Kinetics of non-oxidative propane dehydrogenation on Cr2O3 and the nature of catalyst deactivation from first-principles simulations

Abstract

As the global demand for propene (propylene) is increasing, classic commercial production processes are becoming unable to keep up. Non-oxidative dehydrogenation, although hitherto underutilised industrially, has been put forward as a viable and green alternative, which is already used in a few commercial processes. In this work, we present detailed first-principles calculations of this reaction over a chromium oxide catalyst, which is the cornerstone of the Catofin® process. A complete reaction pathway for the dehydrogenation of propane to propene and ultimately to propyne (methylacetylene) was considered. Cracking, which can yield C1 and C2 hydrocarbons, and the deactivation of the catalyst because of coking were also included and modelled. We used density functional theory calculations with the Hubbard model to study the structure of the involved intermediates, their adsorption and their interconversion to explain how chromium oxide catalysts facilitate this reaction and which processes cause their deactivation. We showed that the interaction of the hydrocarbons and molecular hydrogen with the catalytic surface is rather weak, resulting in low surface coverages, but increasing with multiple bonds present in hydrocarbons. Having constructed the potential energy surface with all the intermediates and the transition states linking them, we proposed a kinetic model for the reaction.
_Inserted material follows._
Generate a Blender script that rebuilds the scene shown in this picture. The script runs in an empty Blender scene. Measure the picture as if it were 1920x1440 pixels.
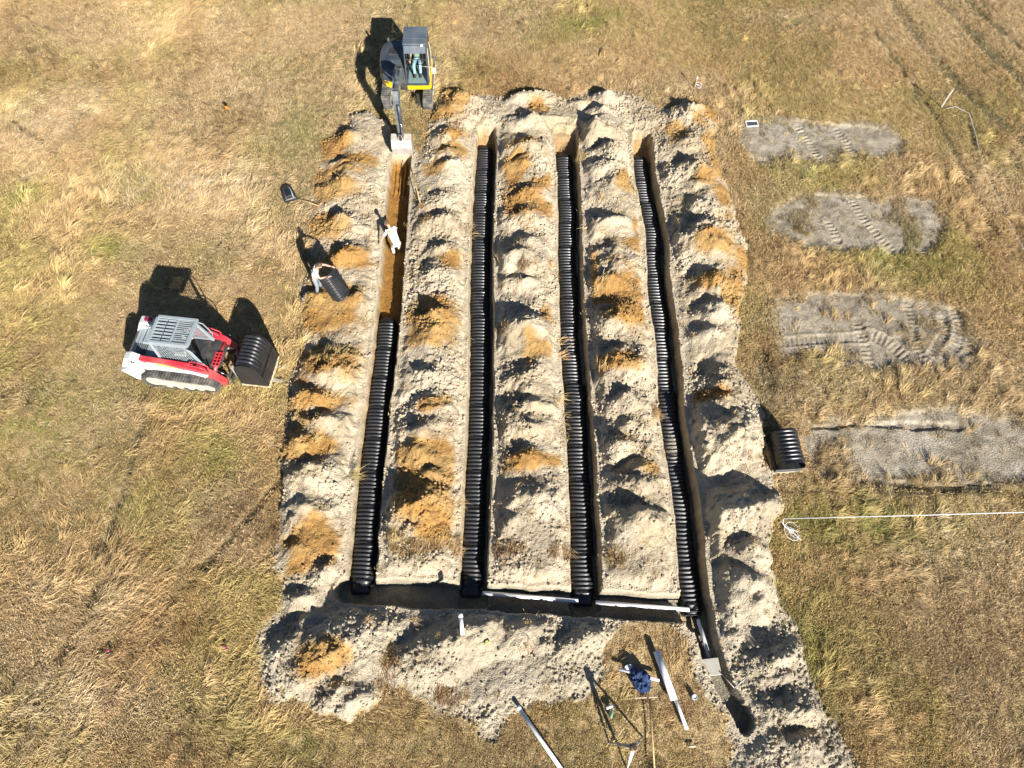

Kinetic Monte Carlo simulations were performed at experimentally relevant temperatures (700–1000 °C), pressures (up to 10 bar) and inlet mixture compositions to study the kinetics of the reaction and discover the rate determining steps. As the reaction is highly endothermic, considerable conversions only occur at high temperatures. The accumulation of propene and propyne in the reaction mixture adversely affects the reaction rate and selectivity. Higher pressures increase the reaction rate but also increase the rate of coke formation, which poisons the catalyst. Deactivation of the catalyst has a strong temperature dependence and is caused by the accumulation of C∗ and CH3CC∗ on the surface, which are hard to remove even with hydrogen.